Thursday, March 31, 2011

28 March 2011 - Lane Cove National Park, Sydney, NSW


It is late as I pick this up for updating. I have been on Skype “talking” to Olly about the problems I am having with this blog: the disappearance of the photos and the auto inset of paragraphs. I say “talking” because we communicate by typing messages to one another rather than video or voice. It is effective but not good for opening family to family communication. I fear that Charlie and Matthew may forget who we are!

We have braved the weather today and ventured out on yet another adventure. Just after ten this morning, after I had installed the corned beef in the crockpot and Chris had installed the new smoke alarm on the ceiling, we set out for the station, travelling in to Wynyard, then to Circular Quay, and then catching the Paramatta River Cat by the skin of our teeth. The last connection was complicated by the fact that when Chris inserted his weekly pass in to the ticket machine to pass through, it would not function. He tried several times, and then we decided it must have expired, so he went back to the ticket office to buy a couple of new weekly passes. In the meantime, I was down at the ferry ramp and there was two minutes left before departure. I explained the dilemma to one of the workers, and she ran with me searching for Chris, saying we should have simply complained to the gate keeper.

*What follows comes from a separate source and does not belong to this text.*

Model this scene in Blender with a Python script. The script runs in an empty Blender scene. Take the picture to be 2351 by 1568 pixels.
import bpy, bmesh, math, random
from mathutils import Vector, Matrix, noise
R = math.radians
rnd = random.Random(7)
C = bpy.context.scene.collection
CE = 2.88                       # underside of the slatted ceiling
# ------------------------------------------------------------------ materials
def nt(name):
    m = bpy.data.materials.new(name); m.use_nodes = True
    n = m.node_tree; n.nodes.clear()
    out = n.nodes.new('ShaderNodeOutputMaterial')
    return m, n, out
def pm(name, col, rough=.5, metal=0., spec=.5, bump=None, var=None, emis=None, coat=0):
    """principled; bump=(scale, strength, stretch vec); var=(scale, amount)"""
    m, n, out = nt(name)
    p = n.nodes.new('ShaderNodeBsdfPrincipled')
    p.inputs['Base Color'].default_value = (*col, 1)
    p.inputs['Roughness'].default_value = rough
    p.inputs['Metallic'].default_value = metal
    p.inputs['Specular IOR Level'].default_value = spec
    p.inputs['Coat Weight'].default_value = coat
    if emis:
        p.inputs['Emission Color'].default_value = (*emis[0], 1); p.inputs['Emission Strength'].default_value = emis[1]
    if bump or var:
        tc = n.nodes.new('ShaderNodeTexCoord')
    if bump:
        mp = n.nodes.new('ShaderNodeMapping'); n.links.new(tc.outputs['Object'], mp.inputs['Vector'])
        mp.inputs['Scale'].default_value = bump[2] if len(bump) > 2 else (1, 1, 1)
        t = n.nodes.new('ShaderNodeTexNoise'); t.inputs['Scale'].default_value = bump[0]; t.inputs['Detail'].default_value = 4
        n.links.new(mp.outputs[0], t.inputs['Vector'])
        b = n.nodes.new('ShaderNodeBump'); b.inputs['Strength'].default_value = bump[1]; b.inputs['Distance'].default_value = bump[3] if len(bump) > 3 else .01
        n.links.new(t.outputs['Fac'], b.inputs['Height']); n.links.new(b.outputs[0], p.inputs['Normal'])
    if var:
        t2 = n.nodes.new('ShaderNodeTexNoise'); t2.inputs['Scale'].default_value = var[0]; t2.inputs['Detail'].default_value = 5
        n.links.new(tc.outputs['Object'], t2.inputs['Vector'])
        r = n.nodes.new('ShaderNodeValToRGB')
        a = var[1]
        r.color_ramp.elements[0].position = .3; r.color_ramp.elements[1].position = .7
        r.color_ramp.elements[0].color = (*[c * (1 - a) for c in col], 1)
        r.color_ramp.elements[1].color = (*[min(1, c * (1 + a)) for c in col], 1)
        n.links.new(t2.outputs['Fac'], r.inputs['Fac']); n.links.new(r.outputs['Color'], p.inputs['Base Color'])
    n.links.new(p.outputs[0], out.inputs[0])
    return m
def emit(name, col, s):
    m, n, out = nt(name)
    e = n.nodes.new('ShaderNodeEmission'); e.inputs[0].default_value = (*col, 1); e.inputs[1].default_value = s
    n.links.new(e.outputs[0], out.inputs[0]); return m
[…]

Chris was just emerging from the ticket sales kiosk, and all three of us ran back down the wharf to the ferry as it pulled away.

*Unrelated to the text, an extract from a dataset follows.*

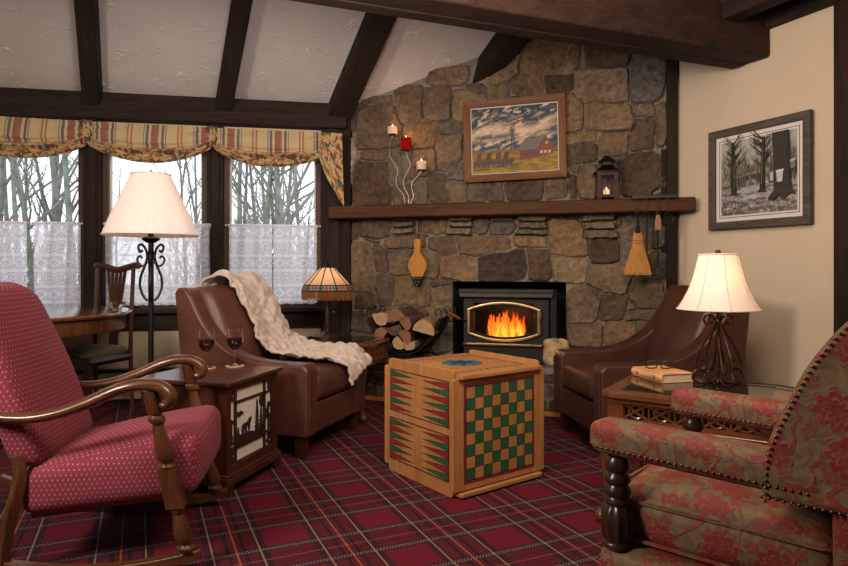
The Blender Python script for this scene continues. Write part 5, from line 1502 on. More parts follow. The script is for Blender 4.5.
# ------------------------------------------------------------------ rocking chair
f = Vector((.987, .16)); n_ = Vector((-.16, .987))
org = Vector((-.895, 2.555)) - f*.27
t = thing('rocking_chair', 'wooden rocking chair with dotted rose upholstery and carved scroll arms at the left front', 'rocking chair', (org.x, org.y, 0), atan2(f.y, f.x))
Rr = 1.35
def rk(x): return Rr-sqrt(Rr*Rr-x*x)+.003
for sy in (-1, 1):
    y = sy*.31
    xs_ = [-.62+.94*i/24 for i in range(25)]
    poly = [(x, rk(x)) for x in xs_]+[(x, rk(x)+.038*(1 if x < .33 else .9)) for x in xs_[::-1]]
    b = MB(); b.prism(poly, y-.019, y+.019, 'xz'); b.build('rocker', M['walnut'], t, smooth=30, bevel=.005)
    z0 = rk(.27)+.036
    pr = [(.020, z0), (.026, z0+.01), (.026, z0+.022), (.018, z0+.03), (.024, z0+.045), (.027, z0+.07), (.022, z0+.11), (.016, z0+.14), (.022, z0+.15), (.022, z0+.16)]
    b = MB(); b.lathe(pr, 16, cx=.27, cy=y)
    b.box(.27, y, z0+.235, .050, .050, .14)
    z1 = z0+.305
    b.lathe([(.024, z1), (.027, z1+.008), (.016, z1+.018), (.026, z1+.035), (.027, z1+.06), (.021, z1+.11), (.016, z1+.155), (.024, z1+.165), (.024, z1+.18), (.016, z1+.188), (.022, z1+.20), (.022, .645)], 16, cx=.27, cy=y)
    b.v = [(.27+(v[0]-.27)*1.2-(v[2]-z0)*.215, y+(v[1]-y)*1.2, v[2]) for v in b.v]; b.build('front_post', M['walnut_z'], t, smooth=45)
    b = MB(); b.tube(crv([(-.33, y, rk(-.33)+.02), (-.315, y, .20), (-.290, y*.93, .34), (-.300, y*.88, .43)], 5), .026, 4, sq=1.0); b.build('rear_leg', M['walnut_z'], t, smooth=0, bevel=.005)
    AP = [(-.385, .590), (-.34, .572), (-.25, .565), (-.15, .580), (-.05, .615), (.03, .650), (.10, .668), (.165, .664), (.205, .640), (.214, .612), (.198, .594), (.180, .600)]
    P = crv([(x, y, z) for x, z in AP], 4)
    rad = [.024+.012*min(1, i/16) for i in range(len(P))]; 
    for j in range(10): rad[-1-j] = .021+.014*j/9
    b = MB(); b.tube(P, rad, 12, sq=.62, up=(0, 0, 1)); b.build('armrest', M['walnut'], t, smooth=60)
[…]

The trip up the harbour was even more enjoyable than that taken last week when we went all the way to Parramatta, because this time we called in at wharves on the way up and had a closer look at the shore. We alighted at Homebush Bay, the Olympic Park terminal, caught a bus up to the Park and headed for the information office.

Views back to the city from Olympic Park
A trip to Olympic Park had been on Chris’s must-do list, and having no objections, I was pleased to tag along. Of course I knew that the 2000 Olympic Games had been held here in Sydney, and that there had been great construction carried out for that purpose. What I did not know was that the development for the sports and events village had been started before it was a forgone conclusion that they could be held in Sydney. The Park is still a busy place, location for many great games and events and call centres for the Commonwealth Bank and others.

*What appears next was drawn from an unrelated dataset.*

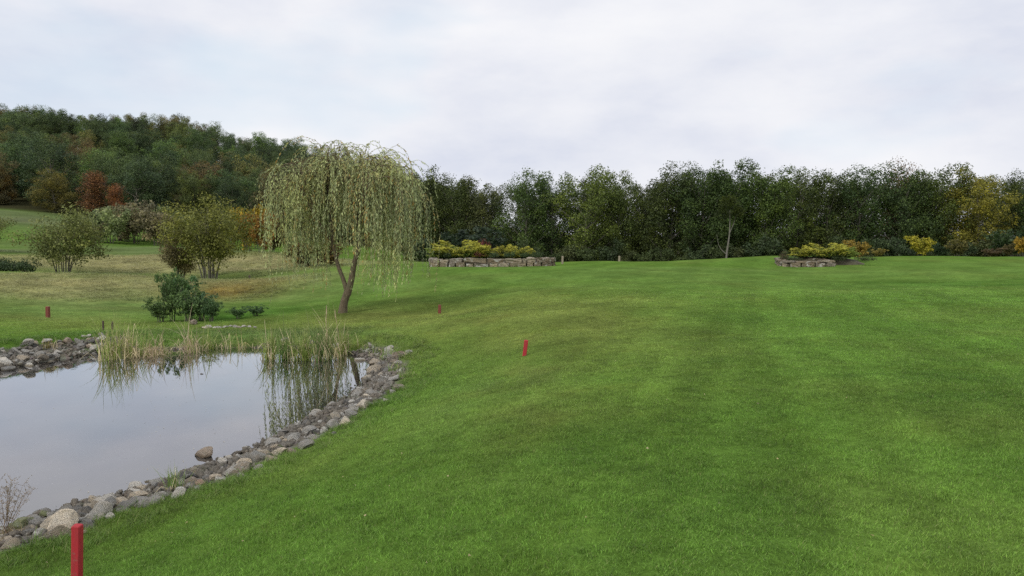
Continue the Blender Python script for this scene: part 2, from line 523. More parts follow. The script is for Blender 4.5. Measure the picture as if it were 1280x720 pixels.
PALE = np.array([.120, .160, .062])
SPOTS = [
    # px, py, radius across, radius in depth (metres), colour, weight
    _sp(700, 405, 2.2, 5, OLIVE, .55), _sp(740, 385, 4, 8, OLIVE, .45), _sp(660, 470, 1.0, 2.5, OLIVE, .5), _sp(690, 520, .9, 1.6, OLIVE, .35), _sp(640, 375, 3, 6, OLIVE, .4),
    _sp(590, 400, 2.5, 4, OLIVE, .5), _sp(470, 395, 3, 4.0, OLIVE, .7), _sp(530, 400, 3, 3.5, OLIVE, .5), _sp(560, 375, 5, 5, OLIVE, .3), _sp(330, 400, 3, 3, OLIVE, .4),
    _sp(60, 400, 6, 3, OLIVE, .5), _sp(180, 408, 5, 2, OLIVE, .5),
    _sp(60, 365, 8, 6.5, STRAW, .75), _sp(150, 350, 9, 9, STRAW, .6), _sp(20, 350, 7, 6, STRAW, .6), _sp(80, 330, 16, 8, STRAW, .55), _sp(170, 330, 12, 8, STRAW, .85), _sp(240, 325, 14, 8, STRAW, .7), _sp(330, 330, 9, 8, STRAW, .85),
    _sp(300, 352, 6, 6, STRAW, .5), _sp(290, 362, 2.5, 4, RUST, .75), _sp(320, 356, 2, 4, RUST, .5), _sp(100, 330, 8, 6, STRAW, .6),
    _sp(385, 345, 4, 6, STRAW, .3), _sp(80, 390, 8, 2.5, LIME, .5), _sp(150, 380, 5, 3, LIME, .5), _sp(0, 385, 4, 3, LIME, .4), _sp(350, 420, 3, 1.4, LIME, .8), _sp(290, 418, 2.5, 1.0, LIME, .5),
    _sp(340, 385, 3, 5, DARKG, .7), _sp(300, 395, 2.4, 3, DARKG, .8),
    _sp(1050, 345, 22, 9, LIME, .45), _sp(900, 345, 14, 9, LIME, .35), _sp(1250, 330, 14, 9, LIME, .3), _sp(480, 350, 9, 9, LIME, .35), _sp(620, 480, .8, 1.5, LIME, .35), _sp(560, 520, .8, 1.5, LIME, .25),
    _sp(20, 314, 18, 7, PALE, .8), _sp(180, 312, 20, 8, PALE, .8), _sp(30, 275, 22, 24, PALE, .9), _sp(260, 314, 18, 6, PALE, .7), _sp(100, 322, 20, 5, STRAW, .6),
    _sp(1235, 500, 1.6, .5, DARKG, .55), _sp(1150, 470, 1.6, .5, DARKG, .4), _sp(1250, 355, 9, 2.5, DARKG, .7), _sp(900, 620, .5, .8, DARKG, .35), _sp(740, 560, .6, 1.0, DARKG, .3), _sp(1000, 400, 5, 6, DARKG, .25),  # right-hand spots: shade of shallow lawn dips painted as darker green
    _sp(330, 620, .6, .5, DARKG, .3), _sp(480, 530, .7, 1.2, DARKG, .25), _sp(585, 470, .8, 2.4, DARKG, .2)]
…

We ascended to the 17th floor of the Novatel Hotel where there is an observation area, from where one can see over the whole development and also has wonderful views back to the city. We visited the Cathy Freeman Park where the Cauldron is now placed, and a couple of other related sculptures, the Games Memory Poles, 480 outside the Olympic Stadium which is now the ANZ stadium, commemorating the volunteers who assisted with the games, the 1.5 kilometre Olympic Boulevard with it’s lighting towers each named after a city that has hosted an Olympic Games, the fountain and wetland at the end of the Boulevard and the Brickpit Ring Walk, and of course wandering about the area as a whole and seeing the various other venues.

The Brickpit Ring
I was particularly taken with the Brickpit Ring Walk. This whole area, where the Olympic Park now is, was originally the location of an abattoir, a rubbish tip and a brick works. The quarry where this brick works now is now a conservation refuge for Green and Golden Bell Frogs. An elevated circular walkway with viewing platforms take one 18 metres above the floor of this previous industrial site. The large pit is now a lake, covered in green slime, enjoyed by a variety of birds and frogs. The walkway is well illustrated with signage telling the history of this place; it is truly a capsule of Australian political and commercial history, having been state owned, then privatised, then state owned again, sabotaged and rebuilt and now abandoned. There was also a little snippet of information I found most interesting in this time where we lament the impossibility of young people owning their own homes. In 1911, the price of an average house was equal to eight years of he average wage. Today (or at least when the comment was written) on an average annual income of $50,000, an average home cost $400,000 (eight times an annual income), so really the cost of a house is no different to what it was 100 years ago!

We found our way to the rail station and caught the train to Lidcombe, then to Chatswood, and from there back to our local at North Ryde.

I was relieved to open the caravan door and find that the slow cooker had not boiled over and through the van, but that the meat smelled wonderful and all was well and ready for Chris to compliment the meal with vegetable preparation. As he gathered the veges from the frig, Ken, who is actually John, arrived again with his chair and his half finished beer. We were again entertained by him and finally rescued when his lovely wife arrived, stayed briefly and then suggested they leave us to our dinner. She is obviously a practical woman.